Foo Fighters – I Am A River 2014
As part of their 2014 album Sonic Highways Dave Grohl interviewed musicians, recording engineers, record producers, and other individuals from eight different cities, discussing each city’s musical history, which inspired lyrics for the album.
Grohl’s connection with the city are not strong, being limited to his activities as a musician, but his choice of the independently run The Magic Shop studio in Soho was inspired. Steve Rosenthal, an Atlantic Records grad, has been running this boutique studio for over 25 years – from a time when MIDI, synths and samplers ruled the roost.
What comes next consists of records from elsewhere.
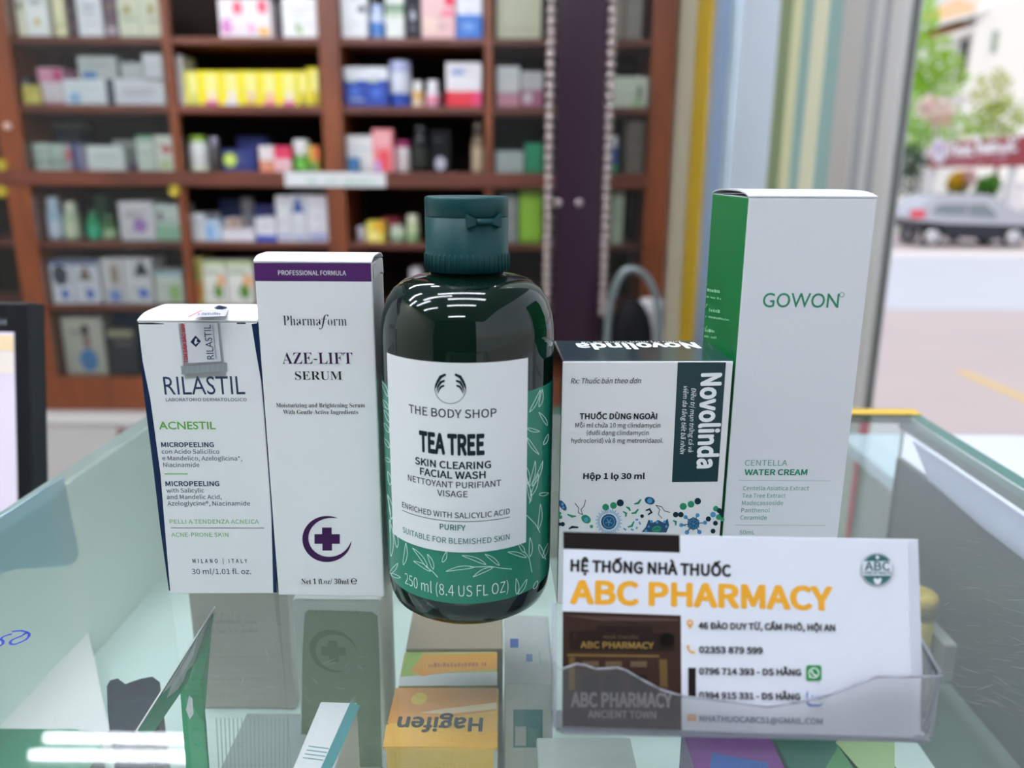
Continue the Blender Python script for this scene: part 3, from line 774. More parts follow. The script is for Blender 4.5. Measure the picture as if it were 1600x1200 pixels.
b.add([(XL, YN, Z0), (XR, YN, Z0), (XR, YN, z1), (XL, YN, z1)], [[3, 2, 1, 0]], GEDGE)
top = b.build('glass_top', t)
b = B(); R = random.Random(3)                 # fine scratches in the surface
SCR = clear(haze=.45, hazec=(.95, .97, .97), key='scr')
def scratch(px, py, l, a, w):
    p = onz(px, py); d = Vector((math.cos(a), math.sin(a), 0)); n = Vector((-d.y, d.x, 0)); bend = R.uniform(-.12, .12)
    pts = [p + d * (l * k / 4) + n * (bend * l * (k / 4) ** 2) + Vector((0, 0, 2e-5)) for k in range(5)]
    vs = []
    for k, q in enumerate(pts):
        ww = w * (1 - abs(k / 2 - 1) * .6); vs += [q - n * ww, q + n * ww]
    b.add(vs, [[2 * k, 2 * k + 2, 2 * k + 3, 2 * k + 1] for k in range(4)], SCR)
for k in range(170):
    scratch(R.uniform(1420, 1600), R.uniform(780, 1110), R.uniform(.001, .010), R.gauss(-.35, .4), R.uniform(2e-5, 6e-5))
for k in range(150):
    scratch(R.uniform(380, 860), R.uniform(950, 1195), R.uniform(.001, .007), R.uniform(-1.5, 1.5), R.uniform(1.5e-5, 4e-5))
for k in range(40):
    scratch(R.uniform(0, 420), R.uniform(930, 1190), R.uniform(.001, .006), R.uniform(-1.2, 1.2), R.uniform(1.5e-5, 3e-5))
o = b.build('surface_scratches', top); o['kind'] = 'stuff'
b = B(); INKB = mat('0A2794', .4)               # pen marks on the glass
def pen(pts, w):
    q = [onz(x / 4, 900 + y / 4) + Vector((0, 0, 3e-5)) for x, y in pts]; vs = []
    for i, p in enumerate(q):
        d = (q[min(i + 1, len(q) - 1)] - q[max(i - 1, 0)]).normalized(); n = Vector((-d.y, d.x, 0)) * w; vs += [p - n, p + n]
    b.add(vs, [[2 * k, 2 * k + 2, 2 * k + 3, 2 * k + 1] for k in range(len(q) - 1)], INKB)
pen([(-60, 440), (-30, 445), (0, 436), (18, 426), (20, 408), (4, 394), (20, 380), (55, 367), (75, 364)], 4.5e-4)
pen([(73, 349), (100, 345), (135, 343), (165, 350), (183, 362), (180, 380), (160, 400), (125, 416), (95, 427), (70, 428), (62, 415), (75, 400), (110, 385), (140, 372), (160, 358), (168, 348)], 4.5e-4)
o = b.build('pen_mark', top); o['label'] = 'blue handwritten digits on the glass'
zs_ = Z0 - .105                                # shelf level
ALU = mat('B9BDBB', .35, .7)
b = B(); b.box((XL + .004, YN + .005, Z0 - .115), (onz(1440, 1170, -.105).x, YF - .008, zs_), mat('D3E8DF', .35)); b.build('shelf', t)
zd_ = Z0 - .135
b = B(); b.box((XL + .004, YN + .005, zd_ - .012), (XR - .0065, YF - .008, zd_), mat('66766E', .4)); b.build('lower_deck', t)
b = B(); b.box((XL, YN, Z0 - .5), (XL + .003, YF, z1 - .0003), trans('E9F7F2', .6)); b.build('side_panel', t)
b = B(); b.box((XR - .006, YN, Z0 - .5), (XR - .002, YF, Z0 - .0325), mat('56635D', .35), faces=None); b.build('side_panel', t)
b = B(); b.box((XL + .003, YF - .006, Z0 - .5), (XR - .006, YF - .001, z1 - .0003), clear(tint=(.86, .95, .92), key='end')); b.build('end_glass', t)
b = B(); b.box((XR - .0075, YN, z1 - .006), (XR - .0005, YF, z1 - .0003), ALU); b.build('edge_trim', t)
b = B(); b.box((XL, YN, 0.0), (XR, YF, Z0 - .5), wood('6B3A1E', '8A4E2A')); b.build('base_cabinet', t)
for x in (XL + .01, XR - .016):
    b = B(); b.box((x - .006, YN + .001, Z0 - .5), (x + .006, YN + .013, z1 - .0003), ALU); b.build('corner_post', t)
# pale blue sheet on the left inner panel
def onx(px, py, X):
    d = ray(px, py); return CAM + d * ((X - CAM.x) / d.x)
b = B(); q = [onx(x, y, XL + .0042) for x, y in [(-60, 850), (0, 808), (100, 745), (124, 868), (112, 884), (20, 890), (-60, 925)]]
b.prism(q, (-.001, 0, 0), trans('DDF1F8', .62)); tag(b.build('paper_sheet', loc=q[0]), 'pale blue sheet against the left inner wall of the glass counter', 'paper')
# white strip put in for the bright daylight seen under the right edge
b = B(); q = [Vector((XR - .0075, y, z)) for y, z in [(.485, Z0 - .0135), (.30, Z0 - .0135), (.30, Z0 - .030), (.325, Z0 - .0335), (.40, Z0 - .0335), (.46, Z0 - .030)]]
b.prism(q, (-.0008, 0, 0), trans('EEF2FC', .6)); tag(b.build('daylight_strip', loc=q[0]), 'white strip standing for daylight under the right edge of the glass top', 'paper')
# yellow tape at the far right corner
b = B(); a0, a1 = .195, XR + .001
b.box((a0, YF + .0005, Z0 - .009), (a1, YF + .0013, Z0 + .0008), mat('D9B240', .45)); b.box((a0, YF - .011, Z0 + .0001), (a1, YF + .0013, Z0 + .0008), mat('DDB846', .45))
tag(b.build('tape_strip', loc=(a0, YF, Z0)), 'yellow tape wrapped over the far right corner of the glass', 'tape')

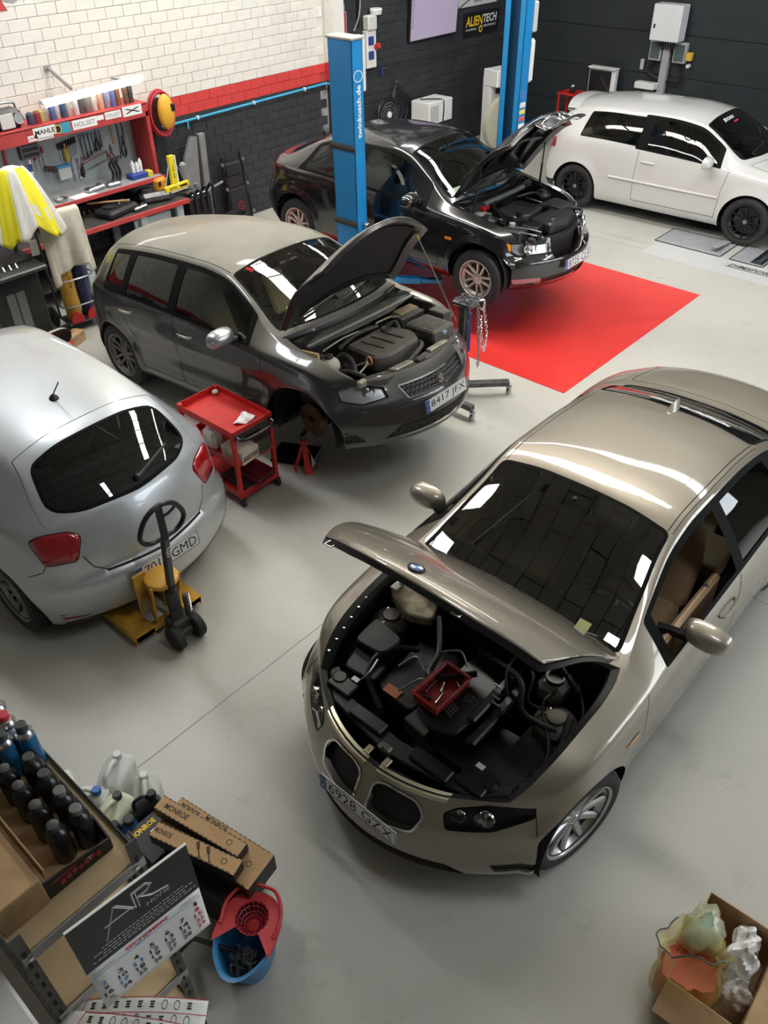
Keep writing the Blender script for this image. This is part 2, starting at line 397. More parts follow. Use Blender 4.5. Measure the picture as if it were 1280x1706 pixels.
for (x0, x1, y0, y1) in SKY:
    n = max(1, round((y1-y0)/1.1)); d = (y1-y0)/n
    for k in range(n):
        m = MB(); m.box(((x0+x1)/2, y0+d*(k+.5), WH+.06), (x1-x0-.02, d-.06, .02)); m.build('skylight_pane', SKYW if 6 < x0 < 7 else SKYM, ceiling, smooth=0)
        m = MB(); m.box(((x0+x1)/2, y0+d*k, WH+.05), (x1-x0, .05, .06)); m.build('skylight_bar', FRAMEM, ceiling, smooth=0)
# --- assumed frosted windows added unseen in the right-hand wall, lighting faces towards -y
ASSUMED_WINM = mat('window_daylight', (.86, .93, 1.0), .6, emit=ASSUMED_WINDOW_STRENGTH)
for k in range(5):
    x = 5.6+1.5*k; m = MB(); m.box((x, WY0+.012, 2.75), (1.36, .02, 2.5)); w = tag(m.build('window_%d' % (k+1), ASSUMED_WINM, smooth=0), kind='structure')
    m = MB()
    for s in (-1, 1): m.box((x+s*.70, WY0+.03, 2.75), (.06, .06, 2.62), .006)
    m.build('window_jamb', FRAMEM, w, smooth=0); m = MB()
    for z in (1.47, 2.75, 4.03): m.box((x, WY0+.03, z), (1.46, .06, .06), .006)
    m.build('window_rail', FRAMEM, w, smooth=0)
# red painted bay between the lift posts
m = MB(); m.box((8.02, 6.0, .002), (3.07, 5.04, .004)); tag(m.build('red_bay', mat('red_bay_paint', (.64, .035, .03), .32, var=.06, scale=3, rvar=.1), floor, smooth=0))
# ---------------------------------------------------------------- car bodies
def cur(pts):
    """monotone cubic through (x, y) points, vectorised"""
    x = np.array([p[0] for p in pts], float); y = np.array([p[1] for p in pts], float)
    h = np.diff(x); d = np.diff(y)/h; m = np.zeros(len(x)); m[0] = d[0]; m[-1] = d[-1]
    for i in range(1, len(x)-1):
        if d[i-1]*d[i] > 0:
            w1, w2 = 2*h[i]+h[i-1], h[i]+2*h[i-1]; m[i] = (w1+w2)/(w1/d[i-1]+w2/d[i])
    def f(q):
        q = np.clip(np.asarray(q, float), x[0], x[-1]); i = np.clip(np.searchsorted(x, q, 'right')-1, 0, len(x)-2)
        t = (q-x[i])/h[i]
        return (2*t**3-3*t**2+1)*y[i]+(t**3-2*t**2+t)*h[i]*m[i]+(-2*t**3+3*t**2)*y[i+1]+(t**3-t**2)*h[i]*m[i+1]
    return f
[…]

Lou Reed recorded Magic and Loss there, and other New York classics like Sonic Youth’s Dirty and Susan Vega’s 99.9F were created in this basement studio, just blocks from the World Trade Center.
“This song is mostly about that, this river that runs underground through the city. I thought it was a beautiful idea that there’s something natural and prehistoric that runs underneath something as monolithic and futuristic as New York City. And maybe we’re all connected by something like that.” Dave Grohl, interview, Rolling Stone Magazine
Jay Z featuring Alicia Keys – Empire State of Mind 2009
Hands down the finest song out of New York in half a century, Jay Z chronicles his journey from the Mercy Houses projects in Brooklyn all the way to celebrity and business success. Jay captures the whole thing – celebrating the city “where dreams are made of” with a chest-beating “new Sinatra” braggadocio for whom “since I made it here I’ll make it anywhere”. There’s a real sense of the New Yorker’s confidence in this song. Just by virtue of being NYC he’s invincible and indestructible.
The song portays the modern New York, with all its noise, its trash talk, its ego and its eccentricities it has a hunger that just pushes on through. As Bruce Springsteen showed at the beginning of the millennium the city has a redemptive quality. There’s simply no stopping it.